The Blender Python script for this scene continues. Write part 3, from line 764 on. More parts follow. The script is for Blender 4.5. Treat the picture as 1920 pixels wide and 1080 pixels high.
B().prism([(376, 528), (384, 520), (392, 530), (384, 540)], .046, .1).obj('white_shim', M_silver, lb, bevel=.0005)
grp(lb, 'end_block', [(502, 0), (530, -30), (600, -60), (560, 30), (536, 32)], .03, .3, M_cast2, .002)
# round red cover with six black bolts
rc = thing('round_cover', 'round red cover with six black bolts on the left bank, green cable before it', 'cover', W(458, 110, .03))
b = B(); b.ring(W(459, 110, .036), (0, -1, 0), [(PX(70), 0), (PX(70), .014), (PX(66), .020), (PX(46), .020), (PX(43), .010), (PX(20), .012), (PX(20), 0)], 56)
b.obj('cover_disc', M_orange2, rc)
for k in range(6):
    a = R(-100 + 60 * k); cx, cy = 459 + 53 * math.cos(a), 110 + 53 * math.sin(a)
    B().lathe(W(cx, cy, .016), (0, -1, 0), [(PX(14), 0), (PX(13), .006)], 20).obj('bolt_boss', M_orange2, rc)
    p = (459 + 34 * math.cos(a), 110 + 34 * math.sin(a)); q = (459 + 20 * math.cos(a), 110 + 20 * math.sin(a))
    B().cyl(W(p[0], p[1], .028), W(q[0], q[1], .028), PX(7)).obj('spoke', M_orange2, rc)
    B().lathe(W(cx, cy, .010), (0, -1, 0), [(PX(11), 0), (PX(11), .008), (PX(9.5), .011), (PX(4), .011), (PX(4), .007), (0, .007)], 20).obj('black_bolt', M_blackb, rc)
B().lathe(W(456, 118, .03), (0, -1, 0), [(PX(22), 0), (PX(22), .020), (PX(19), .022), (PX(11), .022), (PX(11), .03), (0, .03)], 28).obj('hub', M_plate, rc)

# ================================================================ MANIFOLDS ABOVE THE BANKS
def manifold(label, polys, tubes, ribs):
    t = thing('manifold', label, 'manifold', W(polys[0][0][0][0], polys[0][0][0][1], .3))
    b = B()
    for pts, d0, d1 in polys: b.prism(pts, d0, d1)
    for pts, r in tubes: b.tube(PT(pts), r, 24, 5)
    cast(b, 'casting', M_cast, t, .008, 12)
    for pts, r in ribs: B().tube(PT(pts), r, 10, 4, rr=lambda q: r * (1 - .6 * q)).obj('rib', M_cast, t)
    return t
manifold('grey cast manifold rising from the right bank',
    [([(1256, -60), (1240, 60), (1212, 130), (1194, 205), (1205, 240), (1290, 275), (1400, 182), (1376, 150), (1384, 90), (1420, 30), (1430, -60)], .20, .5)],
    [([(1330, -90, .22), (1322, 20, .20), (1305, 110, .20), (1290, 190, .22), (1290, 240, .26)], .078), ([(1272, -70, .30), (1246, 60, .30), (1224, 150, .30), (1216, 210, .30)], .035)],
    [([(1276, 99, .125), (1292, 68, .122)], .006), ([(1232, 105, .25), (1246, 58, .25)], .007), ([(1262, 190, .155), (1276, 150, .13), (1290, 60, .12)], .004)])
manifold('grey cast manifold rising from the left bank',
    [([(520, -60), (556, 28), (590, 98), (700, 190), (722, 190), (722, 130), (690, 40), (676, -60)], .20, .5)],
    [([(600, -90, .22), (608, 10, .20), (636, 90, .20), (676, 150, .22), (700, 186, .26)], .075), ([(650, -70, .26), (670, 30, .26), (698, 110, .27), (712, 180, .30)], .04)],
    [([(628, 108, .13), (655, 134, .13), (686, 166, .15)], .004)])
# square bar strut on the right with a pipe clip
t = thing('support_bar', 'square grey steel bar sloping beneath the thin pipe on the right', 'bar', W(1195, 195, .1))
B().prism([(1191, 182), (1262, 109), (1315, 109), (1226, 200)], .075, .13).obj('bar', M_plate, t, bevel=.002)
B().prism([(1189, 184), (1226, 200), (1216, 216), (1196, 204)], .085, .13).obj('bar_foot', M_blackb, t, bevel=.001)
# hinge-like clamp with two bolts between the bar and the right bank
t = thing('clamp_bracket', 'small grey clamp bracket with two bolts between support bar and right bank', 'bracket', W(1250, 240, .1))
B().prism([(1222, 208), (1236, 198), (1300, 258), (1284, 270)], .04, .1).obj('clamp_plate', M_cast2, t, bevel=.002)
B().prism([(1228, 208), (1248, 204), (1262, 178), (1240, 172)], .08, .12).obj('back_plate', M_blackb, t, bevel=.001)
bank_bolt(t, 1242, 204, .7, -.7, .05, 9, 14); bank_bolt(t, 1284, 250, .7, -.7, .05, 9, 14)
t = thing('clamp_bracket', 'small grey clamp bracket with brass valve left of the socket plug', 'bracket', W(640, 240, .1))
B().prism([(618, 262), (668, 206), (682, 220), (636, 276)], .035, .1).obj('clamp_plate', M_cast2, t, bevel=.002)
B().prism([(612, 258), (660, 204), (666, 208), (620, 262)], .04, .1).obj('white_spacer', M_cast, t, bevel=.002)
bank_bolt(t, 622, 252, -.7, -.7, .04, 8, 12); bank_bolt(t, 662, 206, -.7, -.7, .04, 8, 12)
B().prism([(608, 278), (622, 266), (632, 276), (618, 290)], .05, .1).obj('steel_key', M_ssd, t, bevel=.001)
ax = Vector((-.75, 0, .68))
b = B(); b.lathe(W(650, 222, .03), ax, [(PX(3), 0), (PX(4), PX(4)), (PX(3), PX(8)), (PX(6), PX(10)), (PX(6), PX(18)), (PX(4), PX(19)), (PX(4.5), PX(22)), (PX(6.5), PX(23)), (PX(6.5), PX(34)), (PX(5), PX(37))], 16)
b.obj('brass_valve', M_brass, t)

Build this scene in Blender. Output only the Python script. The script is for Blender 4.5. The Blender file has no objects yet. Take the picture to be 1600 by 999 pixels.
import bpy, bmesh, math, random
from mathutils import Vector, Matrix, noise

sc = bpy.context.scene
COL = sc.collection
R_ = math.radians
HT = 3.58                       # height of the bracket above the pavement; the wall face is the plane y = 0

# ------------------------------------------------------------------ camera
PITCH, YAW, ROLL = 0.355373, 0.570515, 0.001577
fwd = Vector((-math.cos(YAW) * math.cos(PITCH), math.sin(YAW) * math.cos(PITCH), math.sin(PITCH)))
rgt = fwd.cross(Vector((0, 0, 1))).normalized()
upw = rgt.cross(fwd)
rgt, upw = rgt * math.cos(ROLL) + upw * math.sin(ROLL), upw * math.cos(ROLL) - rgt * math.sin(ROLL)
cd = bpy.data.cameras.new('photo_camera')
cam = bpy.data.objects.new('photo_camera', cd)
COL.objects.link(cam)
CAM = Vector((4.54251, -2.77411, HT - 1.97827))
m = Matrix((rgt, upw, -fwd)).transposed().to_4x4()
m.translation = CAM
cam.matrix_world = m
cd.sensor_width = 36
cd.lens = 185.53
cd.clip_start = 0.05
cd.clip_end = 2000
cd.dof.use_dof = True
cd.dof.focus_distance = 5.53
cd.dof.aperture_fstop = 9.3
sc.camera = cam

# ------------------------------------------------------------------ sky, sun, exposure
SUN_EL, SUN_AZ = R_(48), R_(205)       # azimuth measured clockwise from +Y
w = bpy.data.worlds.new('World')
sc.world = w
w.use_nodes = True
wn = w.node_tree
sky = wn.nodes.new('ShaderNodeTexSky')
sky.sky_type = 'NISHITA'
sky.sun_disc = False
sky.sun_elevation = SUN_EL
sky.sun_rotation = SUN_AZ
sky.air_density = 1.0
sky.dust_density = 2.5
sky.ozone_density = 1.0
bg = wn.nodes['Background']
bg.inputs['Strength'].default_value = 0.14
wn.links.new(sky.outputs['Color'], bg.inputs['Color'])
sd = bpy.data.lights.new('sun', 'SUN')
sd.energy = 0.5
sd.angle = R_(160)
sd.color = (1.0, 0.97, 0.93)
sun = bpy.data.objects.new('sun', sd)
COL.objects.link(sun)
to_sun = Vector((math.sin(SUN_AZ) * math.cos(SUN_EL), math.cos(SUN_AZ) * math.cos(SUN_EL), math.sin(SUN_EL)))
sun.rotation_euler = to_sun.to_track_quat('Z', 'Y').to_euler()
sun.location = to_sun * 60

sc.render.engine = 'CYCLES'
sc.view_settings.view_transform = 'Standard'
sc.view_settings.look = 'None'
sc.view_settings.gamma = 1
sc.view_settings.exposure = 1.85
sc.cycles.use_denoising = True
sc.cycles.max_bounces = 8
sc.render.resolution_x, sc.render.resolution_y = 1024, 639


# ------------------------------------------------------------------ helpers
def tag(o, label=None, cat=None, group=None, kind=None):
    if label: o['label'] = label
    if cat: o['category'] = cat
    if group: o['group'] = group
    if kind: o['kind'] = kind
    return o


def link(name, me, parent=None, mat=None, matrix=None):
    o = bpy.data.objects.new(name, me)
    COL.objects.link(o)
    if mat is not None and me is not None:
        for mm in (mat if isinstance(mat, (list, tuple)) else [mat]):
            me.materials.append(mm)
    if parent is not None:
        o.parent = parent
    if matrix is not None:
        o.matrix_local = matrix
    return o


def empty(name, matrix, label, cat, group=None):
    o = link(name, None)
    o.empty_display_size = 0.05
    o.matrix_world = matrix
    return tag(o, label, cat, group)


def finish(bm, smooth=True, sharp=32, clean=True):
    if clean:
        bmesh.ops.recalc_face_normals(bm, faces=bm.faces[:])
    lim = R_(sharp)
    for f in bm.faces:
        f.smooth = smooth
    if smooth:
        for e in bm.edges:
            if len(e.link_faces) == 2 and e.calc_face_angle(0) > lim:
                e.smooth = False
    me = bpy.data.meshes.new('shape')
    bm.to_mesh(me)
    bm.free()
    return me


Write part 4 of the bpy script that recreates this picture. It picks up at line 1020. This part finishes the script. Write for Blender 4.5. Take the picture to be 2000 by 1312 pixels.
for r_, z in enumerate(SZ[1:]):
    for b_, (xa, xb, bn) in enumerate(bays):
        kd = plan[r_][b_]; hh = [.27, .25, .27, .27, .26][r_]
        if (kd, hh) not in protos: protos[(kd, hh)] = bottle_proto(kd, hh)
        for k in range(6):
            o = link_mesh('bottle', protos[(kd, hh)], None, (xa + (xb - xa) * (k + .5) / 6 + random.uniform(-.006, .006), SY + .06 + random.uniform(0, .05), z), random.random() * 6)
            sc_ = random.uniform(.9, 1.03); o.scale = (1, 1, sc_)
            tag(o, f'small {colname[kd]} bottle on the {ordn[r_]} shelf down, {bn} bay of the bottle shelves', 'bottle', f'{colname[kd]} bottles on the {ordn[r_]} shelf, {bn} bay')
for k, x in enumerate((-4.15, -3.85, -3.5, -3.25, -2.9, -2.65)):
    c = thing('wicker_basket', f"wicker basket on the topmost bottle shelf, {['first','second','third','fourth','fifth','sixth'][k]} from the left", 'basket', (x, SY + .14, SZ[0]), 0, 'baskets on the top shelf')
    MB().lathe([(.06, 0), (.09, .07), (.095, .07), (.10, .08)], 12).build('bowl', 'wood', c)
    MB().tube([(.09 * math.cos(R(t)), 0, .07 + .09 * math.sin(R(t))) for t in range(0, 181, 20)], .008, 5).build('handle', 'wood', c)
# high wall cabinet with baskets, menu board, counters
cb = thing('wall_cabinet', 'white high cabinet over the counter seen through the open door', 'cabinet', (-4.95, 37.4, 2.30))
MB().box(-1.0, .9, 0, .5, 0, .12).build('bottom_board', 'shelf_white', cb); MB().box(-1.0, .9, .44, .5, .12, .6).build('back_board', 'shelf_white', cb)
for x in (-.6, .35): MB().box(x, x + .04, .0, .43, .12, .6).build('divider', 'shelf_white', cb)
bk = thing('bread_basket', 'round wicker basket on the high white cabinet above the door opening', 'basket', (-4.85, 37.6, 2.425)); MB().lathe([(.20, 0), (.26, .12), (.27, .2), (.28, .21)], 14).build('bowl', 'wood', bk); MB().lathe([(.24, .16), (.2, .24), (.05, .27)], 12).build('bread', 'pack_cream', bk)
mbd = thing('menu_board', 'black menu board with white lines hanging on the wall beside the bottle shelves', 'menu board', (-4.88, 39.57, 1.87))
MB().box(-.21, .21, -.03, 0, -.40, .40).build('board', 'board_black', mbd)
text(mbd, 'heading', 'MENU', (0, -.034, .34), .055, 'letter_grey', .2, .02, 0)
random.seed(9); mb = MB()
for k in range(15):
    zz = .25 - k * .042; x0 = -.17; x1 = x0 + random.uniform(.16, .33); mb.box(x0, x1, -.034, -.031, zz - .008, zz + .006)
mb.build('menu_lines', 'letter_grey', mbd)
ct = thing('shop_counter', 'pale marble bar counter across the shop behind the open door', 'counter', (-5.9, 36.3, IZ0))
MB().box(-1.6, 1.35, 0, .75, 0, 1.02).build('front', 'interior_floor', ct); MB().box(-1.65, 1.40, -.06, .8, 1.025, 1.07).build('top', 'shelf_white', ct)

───

Exercise prompt
Only the lines running from the line with "Build this scene" through the line with "plane y = 0" should be repeated, exactly and with both ends kept.

Worked solution
Build this scene in Blender. Output only the Python script. The script is for Blender 4.5. The Blender file has no objects yet. Take the picture to be 1600 by 999 pixels.
import bpy, bmesh, math, random
from mathutils import Vector, Matrix, noise

sc = bpy.context.scene
COL = sc.collection
R_ = math.radians
HT = 3.58                       # height of the bracket above the pavement; the wall face is the plane y = 0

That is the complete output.